GIVEN PROBLEM » Pull every line that holds the word "script" from the entries.

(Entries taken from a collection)
========================================================================

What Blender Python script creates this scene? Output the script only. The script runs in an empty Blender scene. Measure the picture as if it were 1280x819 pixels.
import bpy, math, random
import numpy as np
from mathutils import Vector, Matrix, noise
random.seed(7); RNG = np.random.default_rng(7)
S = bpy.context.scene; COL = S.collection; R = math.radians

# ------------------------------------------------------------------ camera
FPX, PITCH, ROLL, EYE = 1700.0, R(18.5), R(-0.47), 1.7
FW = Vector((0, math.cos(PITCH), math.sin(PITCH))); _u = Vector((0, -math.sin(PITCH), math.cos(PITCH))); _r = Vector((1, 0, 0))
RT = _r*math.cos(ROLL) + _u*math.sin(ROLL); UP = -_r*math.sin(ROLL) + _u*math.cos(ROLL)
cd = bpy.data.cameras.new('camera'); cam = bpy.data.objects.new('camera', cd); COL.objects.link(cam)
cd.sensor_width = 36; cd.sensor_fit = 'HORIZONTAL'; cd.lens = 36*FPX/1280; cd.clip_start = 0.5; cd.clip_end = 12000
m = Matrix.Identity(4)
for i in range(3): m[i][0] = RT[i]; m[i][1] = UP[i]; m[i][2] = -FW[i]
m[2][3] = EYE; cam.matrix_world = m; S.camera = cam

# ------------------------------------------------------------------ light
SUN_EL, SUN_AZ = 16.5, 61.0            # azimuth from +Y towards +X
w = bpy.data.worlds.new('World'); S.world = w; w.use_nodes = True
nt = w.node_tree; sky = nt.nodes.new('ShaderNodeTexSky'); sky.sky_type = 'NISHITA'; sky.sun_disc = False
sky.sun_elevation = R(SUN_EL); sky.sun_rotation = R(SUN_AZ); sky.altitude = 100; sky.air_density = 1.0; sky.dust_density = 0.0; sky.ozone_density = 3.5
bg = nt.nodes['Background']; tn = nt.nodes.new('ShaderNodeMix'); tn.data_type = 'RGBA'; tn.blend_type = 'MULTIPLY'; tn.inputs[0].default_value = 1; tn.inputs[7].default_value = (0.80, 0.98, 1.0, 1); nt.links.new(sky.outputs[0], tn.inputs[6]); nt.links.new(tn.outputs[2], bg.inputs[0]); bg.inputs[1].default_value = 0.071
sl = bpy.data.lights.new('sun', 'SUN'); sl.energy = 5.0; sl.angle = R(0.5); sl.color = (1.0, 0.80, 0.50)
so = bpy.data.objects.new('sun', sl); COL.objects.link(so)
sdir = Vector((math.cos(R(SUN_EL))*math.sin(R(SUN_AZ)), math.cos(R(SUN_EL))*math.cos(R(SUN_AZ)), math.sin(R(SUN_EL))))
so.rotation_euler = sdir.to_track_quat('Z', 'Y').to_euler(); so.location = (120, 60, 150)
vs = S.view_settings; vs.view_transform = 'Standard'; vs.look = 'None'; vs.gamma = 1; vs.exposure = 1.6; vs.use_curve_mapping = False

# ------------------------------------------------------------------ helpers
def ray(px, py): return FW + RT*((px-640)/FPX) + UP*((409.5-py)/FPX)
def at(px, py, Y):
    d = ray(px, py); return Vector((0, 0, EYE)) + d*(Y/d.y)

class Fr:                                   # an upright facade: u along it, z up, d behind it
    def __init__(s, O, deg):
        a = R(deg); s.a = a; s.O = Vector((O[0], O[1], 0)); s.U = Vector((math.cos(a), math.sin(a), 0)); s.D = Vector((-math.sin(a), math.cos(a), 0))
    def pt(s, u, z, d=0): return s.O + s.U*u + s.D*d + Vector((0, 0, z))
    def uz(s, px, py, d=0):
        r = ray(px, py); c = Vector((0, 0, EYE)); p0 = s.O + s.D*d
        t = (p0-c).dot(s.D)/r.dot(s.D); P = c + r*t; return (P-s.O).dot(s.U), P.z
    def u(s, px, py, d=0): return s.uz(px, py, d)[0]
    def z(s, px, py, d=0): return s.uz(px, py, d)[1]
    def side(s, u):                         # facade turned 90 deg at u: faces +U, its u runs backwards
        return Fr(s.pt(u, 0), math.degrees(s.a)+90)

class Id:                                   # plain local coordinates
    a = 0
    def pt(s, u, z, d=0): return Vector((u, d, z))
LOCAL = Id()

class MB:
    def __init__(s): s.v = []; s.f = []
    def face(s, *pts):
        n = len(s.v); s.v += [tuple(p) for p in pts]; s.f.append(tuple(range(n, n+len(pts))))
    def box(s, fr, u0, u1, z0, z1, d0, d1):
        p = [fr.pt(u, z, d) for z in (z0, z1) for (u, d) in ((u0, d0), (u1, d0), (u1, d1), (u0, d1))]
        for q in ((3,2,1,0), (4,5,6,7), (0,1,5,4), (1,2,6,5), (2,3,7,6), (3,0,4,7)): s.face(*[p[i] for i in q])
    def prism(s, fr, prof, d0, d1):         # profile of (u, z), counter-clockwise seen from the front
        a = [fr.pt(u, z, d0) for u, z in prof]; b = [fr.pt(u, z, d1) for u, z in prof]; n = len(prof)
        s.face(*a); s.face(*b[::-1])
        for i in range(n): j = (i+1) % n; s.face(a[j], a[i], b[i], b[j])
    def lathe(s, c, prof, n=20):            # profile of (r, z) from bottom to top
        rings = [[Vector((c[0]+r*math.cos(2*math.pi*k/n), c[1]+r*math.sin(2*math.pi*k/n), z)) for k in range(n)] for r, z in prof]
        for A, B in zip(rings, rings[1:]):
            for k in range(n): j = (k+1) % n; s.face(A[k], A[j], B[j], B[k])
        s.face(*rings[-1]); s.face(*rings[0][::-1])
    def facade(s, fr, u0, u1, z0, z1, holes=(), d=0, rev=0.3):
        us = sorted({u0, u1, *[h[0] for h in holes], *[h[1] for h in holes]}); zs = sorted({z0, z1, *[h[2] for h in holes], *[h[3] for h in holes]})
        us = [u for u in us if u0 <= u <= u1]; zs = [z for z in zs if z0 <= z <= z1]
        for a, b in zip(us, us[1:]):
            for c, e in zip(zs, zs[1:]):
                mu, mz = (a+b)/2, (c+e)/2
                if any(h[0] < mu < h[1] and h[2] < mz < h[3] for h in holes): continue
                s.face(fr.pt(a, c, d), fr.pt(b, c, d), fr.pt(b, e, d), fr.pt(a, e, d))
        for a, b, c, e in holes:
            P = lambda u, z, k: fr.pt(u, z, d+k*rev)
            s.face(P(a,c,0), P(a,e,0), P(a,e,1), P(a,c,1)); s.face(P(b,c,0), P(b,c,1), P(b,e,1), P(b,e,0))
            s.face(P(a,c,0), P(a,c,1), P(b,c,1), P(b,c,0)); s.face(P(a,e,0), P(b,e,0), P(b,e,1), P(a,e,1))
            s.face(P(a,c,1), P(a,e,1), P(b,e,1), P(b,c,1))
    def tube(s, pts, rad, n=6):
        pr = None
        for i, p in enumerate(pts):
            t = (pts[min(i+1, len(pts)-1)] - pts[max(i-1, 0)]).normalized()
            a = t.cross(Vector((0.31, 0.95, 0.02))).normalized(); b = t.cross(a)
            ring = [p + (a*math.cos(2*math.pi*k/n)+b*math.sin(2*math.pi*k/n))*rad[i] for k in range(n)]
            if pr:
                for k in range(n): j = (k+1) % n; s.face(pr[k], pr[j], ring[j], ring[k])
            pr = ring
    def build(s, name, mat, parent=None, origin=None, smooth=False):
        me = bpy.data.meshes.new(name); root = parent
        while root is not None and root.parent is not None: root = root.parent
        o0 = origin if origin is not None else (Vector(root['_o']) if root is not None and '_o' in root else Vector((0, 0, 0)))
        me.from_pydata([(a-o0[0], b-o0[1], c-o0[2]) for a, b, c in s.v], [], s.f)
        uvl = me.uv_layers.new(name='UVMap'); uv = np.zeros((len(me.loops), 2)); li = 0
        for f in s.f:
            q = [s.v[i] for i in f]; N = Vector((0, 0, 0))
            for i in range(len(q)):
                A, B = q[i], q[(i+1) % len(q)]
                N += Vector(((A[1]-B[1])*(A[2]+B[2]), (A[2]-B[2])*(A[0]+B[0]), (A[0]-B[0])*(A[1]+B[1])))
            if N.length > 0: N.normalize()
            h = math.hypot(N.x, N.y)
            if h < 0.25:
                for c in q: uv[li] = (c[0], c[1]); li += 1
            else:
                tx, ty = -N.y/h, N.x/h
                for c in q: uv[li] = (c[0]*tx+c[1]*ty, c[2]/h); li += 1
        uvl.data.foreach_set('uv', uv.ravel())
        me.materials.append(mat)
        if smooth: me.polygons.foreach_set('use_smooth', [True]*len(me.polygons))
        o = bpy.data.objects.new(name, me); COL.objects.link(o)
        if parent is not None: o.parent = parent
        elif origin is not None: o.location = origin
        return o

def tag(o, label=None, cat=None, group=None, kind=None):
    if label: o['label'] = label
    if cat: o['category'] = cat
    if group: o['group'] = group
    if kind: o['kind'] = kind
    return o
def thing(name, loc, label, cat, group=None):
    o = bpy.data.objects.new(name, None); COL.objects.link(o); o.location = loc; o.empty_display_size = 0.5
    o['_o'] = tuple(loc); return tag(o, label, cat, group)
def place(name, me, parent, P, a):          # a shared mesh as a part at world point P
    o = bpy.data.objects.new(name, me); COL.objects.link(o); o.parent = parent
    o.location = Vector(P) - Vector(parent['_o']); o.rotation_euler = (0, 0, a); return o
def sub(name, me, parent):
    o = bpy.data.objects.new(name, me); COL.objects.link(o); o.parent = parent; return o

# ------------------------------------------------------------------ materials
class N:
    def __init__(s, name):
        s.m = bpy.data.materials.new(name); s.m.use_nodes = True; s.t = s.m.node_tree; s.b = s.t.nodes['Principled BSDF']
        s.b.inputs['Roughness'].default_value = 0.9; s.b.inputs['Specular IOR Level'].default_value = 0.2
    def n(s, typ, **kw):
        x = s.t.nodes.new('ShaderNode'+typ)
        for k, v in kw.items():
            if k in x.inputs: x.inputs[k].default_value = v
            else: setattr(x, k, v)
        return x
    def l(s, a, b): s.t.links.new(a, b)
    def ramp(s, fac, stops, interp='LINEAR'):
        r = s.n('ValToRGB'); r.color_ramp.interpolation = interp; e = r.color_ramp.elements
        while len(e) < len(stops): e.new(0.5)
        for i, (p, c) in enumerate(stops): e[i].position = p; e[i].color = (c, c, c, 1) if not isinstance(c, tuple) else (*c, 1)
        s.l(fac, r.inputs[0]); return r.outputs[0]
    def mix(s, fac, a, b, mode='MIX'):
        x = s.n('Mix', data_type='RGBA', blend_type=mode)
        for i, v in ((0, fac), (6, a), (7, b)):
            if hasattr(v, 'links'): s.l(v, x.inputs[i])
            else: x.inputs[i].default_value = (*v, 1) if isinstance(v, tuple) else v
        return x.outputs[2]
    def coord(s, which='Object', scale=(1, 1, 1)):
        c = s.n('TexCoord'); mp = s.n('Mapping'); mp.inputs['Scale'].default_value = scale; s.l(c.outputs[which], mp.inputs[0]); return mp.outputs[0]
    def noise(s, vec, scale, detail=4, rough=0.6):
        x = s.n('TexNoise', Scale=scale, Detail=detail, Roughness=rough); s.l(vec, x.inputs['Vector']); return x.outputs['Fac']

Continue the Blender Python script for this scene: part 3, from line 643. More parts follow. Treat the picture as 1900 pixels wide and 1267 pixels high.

========================================================================

EXPECTED OUTPUT »
What Blender Python script creates this scene? Output the script only. The script runs in an empty Blender scene. Measure the picture as if it were 1280x819 pixels.
Continue the Blender Python script for this scene: part 3, from line 643. More parts follow. Treat the picture as 1900 pixels wide and 1267 pixels high.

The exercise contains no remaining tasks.